Enredados

Crítica de Marina Yuszczuk - ¡Esto es un bingo!

Un destino luminoso

Enredados es una de las mejores noticias del verano porque inventa un mundo de princesas a partir de ideas visuales que son literalmente luminosas: la flor dorada de la que se alimenta la reina y que nutre tanto el pelo como la magia de Rapunzel es una maravilla que se abre en la noche y que promete una película distinta. La luz en el pelo de Rapunzel, sus cualidades mágicas que vienen de una luz más interior que propia de la belleza externa, las lámparas que los padres y los habitantes del castillo envían el cielo cada año para llamar a la princesa perdida, todo es de un lirismo que conmueve (sólo para darme el gusto quiero agregar que ese amor entre la chica y el ladrón condensado en dos lámparas que se elevan juntas entre tantas otras me pareció un detalle de esos que me hacen decir “Aaaahhhh”, extasiada en la oscuridad del cine, aunque la nenita que estaba sentada al lado mío me miró varias veces un poco sobradora).

Pero como nos hemos puesto modernos, Enredados combina toda esa poesía con mucho de comedia, y la combina bien. La secuencia de comedia física en que Rapunzel intenta esconder al ladrón en el ropero hizo reír a carcajadas a todos los chicos (y eran mayoría) que habíamos en la sala, y me hizo sentir también que en esas lámparas de las que hablé se elevaba también una esperanza: la de que los chicos del futuro no tengan tan mal gusto, porque sinceramente, en la función de la pésima Los viajes de Gulliver a la que asistí el jueves pasado no se rió prácticamente nadie. Más delirante y sofisticada todavía es toda la escena en la taberna que se llama –esto me hizo agua la boca- algo así como El patito mimoso, llena de tipos rudos que puestos a confesar sus sueños en una canción se descubren como amantes del crochet, la pastelería y el amor (todo bien gay), y hasta hay uno que quiere ser mimo (y sin embargo no, no dan ganas de matarlo), por no hablar del viejito que hace de cupido revoloteando un poquito borracho alrededor de la taberna.

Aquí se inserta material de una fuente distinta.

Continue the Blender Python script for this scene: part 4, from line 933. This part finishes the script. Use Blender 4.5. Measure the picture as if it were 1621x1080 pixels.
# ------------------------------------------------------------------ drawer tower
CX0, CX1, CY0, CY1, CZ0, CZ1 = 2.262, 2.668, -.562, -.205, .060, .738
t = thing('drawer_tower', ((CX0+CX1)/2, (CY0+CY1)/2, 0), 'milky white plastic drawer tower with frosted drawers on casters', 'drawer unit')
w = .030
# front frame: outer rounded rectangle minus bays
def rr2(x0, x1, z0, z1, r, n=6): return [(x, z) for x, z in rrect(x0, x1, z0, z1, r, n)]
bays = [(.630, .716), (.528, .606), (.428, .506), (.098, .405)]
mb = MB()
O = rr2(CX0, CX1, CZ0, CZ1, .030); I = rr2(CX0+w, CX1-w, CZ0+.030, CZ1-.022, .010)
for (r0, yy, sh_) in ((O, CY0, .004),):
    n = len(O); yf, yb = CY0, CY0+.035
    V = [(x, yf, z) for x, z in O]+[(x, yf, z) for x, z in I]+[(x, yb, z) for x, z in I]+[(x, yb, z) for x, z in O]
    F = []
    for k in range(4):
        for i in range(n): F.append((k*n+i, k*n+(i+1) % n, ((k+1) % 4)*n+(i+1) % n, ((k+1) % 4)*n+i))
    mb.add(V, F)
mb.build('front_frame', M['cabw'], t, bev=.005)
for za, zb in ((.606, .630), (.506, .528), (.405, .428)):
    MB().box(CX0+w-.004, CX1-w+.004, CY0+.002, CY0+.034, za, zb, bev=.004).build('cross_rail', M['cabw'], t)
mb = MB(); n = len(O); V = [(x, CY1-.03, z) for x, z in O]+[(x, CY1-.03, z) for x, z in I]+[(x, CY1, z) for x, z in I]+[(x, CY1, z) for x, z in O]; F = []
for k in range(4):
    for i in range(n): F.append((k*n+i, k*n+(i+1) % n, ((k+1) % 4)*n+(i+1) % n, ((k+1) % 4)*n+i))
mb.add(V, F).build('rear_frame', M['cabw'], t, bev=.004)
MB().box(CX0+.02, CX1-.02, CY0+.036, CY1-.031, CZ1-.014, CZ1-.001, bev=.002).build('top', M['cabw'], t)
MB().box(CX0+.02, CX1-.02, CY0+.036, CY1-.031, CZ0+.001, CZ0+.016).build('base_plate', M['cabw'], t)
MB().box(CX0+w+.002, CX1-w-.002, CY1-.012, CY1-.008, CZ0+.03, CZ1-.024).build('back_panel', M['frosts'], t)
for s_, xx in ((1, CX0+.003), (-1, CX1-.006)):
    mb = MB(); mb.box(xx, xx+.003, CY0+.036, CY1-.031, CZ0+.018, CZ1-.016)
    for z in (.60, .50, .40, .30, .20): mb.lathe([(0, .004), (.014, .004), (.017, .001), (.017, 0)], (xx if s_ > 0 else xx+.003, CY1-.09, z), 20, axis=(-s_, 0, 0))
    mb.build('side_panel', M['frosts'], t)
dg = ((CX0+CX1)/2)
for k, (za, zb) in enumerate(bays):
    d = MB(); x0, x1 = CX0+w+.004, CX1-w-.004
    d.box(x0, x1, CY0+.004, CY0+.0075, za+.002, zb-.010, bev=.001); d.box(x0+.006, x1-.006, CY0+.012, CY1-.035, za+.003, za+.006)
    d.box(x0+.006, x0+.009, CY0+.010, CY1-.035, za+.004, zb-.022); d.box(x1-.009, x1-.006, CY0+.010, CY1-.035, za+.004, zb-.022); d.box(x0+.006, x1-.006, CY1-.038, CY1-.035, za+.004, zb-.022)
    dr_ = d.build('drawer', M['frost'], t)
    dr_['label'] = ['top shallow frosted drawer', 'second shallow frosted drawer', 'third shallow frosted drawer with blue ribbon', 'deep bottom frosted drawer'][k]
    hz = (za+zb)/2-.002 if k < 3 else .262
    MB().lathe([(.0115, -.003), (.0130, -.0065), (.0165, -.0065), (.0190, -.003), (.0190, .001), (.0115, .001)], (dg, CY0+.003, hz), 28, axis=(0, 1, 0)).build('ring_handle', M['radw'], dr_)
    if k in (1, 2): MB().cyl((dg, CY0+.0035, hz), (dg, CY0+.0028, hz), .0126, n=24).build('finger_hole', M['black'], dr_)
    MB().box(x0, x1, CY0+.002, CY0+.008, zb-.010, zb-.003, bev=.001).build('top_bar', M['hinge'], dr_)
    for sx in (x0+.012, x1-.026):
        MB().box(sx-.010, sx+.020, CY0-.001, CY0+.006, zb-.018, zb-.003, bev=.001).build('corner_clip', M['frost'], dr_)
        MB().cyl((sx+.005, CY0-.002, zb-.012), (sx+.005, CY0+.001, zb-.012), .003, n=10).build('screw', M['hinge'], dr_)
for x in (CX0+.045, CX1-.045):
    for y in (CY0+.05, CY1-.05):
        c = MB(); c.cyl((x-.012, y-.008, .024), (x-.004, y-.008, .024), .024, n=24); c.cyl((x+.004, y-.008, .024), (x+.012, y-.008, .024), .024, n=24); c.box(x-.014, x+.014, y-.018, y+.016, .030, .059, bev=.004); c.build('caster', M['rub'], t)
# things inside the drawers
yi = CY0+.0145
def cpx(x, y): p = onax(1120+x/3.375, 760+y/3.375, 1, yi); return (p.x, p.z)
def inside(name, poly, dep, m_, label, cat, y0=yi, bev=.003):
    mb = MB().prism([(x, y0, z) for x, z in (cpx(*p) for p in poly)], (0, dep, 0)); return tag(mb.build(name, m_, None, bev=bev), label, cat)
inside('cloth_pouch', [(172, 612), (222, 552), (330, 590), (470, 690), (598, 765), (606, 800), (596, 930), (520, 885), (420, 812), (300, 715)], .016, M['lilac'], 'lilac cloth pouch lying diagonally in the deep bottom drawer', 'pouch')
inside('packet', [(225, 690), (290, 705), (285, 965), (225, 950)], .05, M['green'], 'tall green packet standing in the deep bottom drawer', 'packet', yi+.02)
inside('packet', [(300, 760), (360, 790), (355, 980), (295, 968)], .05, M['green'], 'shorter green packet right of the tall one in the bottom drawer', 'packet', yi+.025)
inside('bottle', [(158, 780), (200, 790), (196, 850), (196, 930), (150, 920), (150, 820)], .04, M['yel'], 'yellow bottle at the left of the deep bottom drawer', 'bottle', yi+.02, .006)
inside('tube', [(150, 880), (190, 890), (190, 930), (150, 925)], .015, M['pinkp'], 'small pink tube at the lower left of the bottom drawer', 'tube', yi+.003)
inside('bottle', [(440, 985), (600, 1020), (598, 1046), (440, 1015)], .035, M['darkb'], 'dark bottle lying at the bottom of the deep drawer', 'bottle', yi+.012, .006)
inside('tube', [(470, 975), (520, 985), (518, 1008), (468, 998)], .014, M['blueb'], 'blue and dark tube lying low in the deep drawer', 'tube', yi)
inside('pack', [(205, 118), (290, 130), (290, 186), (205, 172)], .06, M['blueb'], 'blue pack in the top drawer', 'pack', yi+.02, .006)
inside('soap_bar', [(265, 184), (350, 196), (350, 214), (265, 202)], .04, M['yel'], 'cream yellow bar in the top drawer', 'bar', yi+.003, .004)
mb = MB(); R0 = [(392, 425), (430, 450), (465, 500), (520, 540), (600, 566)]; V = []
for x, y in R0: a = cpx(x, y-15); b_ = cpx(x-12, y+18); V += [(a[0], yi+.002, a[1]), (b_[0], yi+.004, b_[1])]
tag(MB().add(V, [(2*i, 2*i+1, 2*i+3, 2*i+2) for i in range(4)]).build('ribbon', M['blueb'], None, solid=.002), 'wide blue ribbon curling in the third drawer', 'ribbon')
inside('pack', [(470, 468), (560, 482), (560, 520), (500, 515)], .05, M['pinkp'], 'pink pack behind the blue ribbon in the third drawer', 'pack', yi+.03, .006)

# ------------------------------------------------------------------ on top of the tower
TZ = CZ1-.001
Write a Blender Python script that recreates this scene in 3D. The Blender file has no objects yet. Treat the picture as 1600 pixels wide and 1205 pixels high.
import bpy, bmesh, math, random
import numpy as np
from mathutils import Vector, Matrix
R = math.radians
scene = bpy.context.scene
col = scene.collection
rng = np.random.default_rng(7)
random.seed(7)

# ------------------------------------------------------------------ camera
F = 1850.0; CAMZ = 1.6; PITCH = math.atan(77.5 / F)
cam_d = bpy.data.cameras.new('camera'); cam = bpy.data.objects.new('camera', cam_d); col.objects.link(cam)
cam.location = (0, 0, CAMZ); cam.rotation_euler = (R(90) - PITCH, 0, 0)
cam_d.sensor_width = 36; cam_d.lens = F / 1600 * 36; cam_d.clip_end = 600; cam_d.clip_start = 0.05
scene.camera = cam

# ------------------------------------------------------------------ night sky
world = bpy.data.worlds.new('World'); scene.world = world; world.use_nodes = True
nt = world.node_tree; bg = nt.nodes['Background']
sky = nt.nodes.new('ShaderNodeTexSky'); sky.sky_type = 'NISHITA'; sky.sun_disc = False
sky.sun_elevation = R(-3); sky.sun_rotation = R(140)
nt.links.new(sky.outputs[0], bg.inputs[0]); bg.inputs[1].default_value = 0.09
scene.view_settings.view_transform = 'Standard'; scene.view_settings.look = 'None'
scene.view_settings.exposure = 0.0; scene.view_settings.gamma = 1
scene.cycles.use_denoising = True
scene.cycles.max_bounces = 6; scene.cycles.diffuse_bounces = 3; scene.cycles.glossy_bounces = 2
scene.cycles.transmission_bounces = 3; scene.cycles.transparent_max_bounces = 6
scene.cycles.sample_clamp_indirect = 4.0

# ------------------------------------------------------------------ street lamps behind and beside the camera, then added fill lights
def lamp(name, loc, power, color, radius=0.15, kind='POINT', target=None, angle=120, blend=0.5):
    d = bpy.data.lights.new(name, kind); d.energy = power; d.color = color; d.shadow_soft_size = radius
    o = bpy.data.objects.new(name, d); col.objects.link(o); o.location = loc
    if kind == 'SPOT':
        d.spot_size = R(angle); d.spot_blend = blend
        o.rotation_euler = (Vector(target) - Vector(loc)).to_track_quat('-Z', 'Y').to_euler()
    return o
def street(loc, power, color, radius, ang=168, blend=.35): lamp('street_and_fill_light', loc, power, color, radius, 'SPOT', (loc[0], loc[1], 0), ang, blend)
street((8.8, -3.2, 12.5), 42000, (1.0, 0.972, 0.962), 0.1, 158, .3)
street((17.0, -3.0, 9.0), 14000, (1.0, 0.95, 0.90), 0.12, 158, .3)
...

Lo divertido y lo moderno, claro, vienen de la mano de una princesa rebelde que debe aprender a no hacerle tanto caso a su madre –genial la alternancia entre culpa y euforia cuando por fin se baja de la torre y no sabe si gozar del mundo o sentirse mal por haber desobedecido a la mamá- y que arremete la aventura empuñando una sartén, al punto que hace decir al ladrón que la acompaña “después de todo no estabas tan indefensa”. A pesar de todo, no me parece que Enredados sea una película perfecta, o tal vez sí, pero la perfección no es algo que me interese demasiado. Lo que se extraña un poco en ella es justamente la extrañeza, lo siniestro del cuento de hadas que asoma en la madre que dice todo el tiempo amar a la hija y sin embargo no la deja ver el mundo, y sobre todo en la muerte de esa madre. Y no me digan que es porque se trata de Disney: ahí tienen la pesadilla de Blancanieves cuando se pierde en el bosque para mostrar que Disney supo ser más zarpado, incluso visualmente, y eso por no hablar de la lisergia a montones que hay en Fantasía. Hay cierta sensación de que Enredados es una película muy buena pero mansa, en la que el peligro y el dolor nunca llegan a ser verdaderos (y eso resta emoción cuando todo termina y vuelve a ser luminoso), por más que la princesa termine con el pelo marrón y cortado a cuchillo.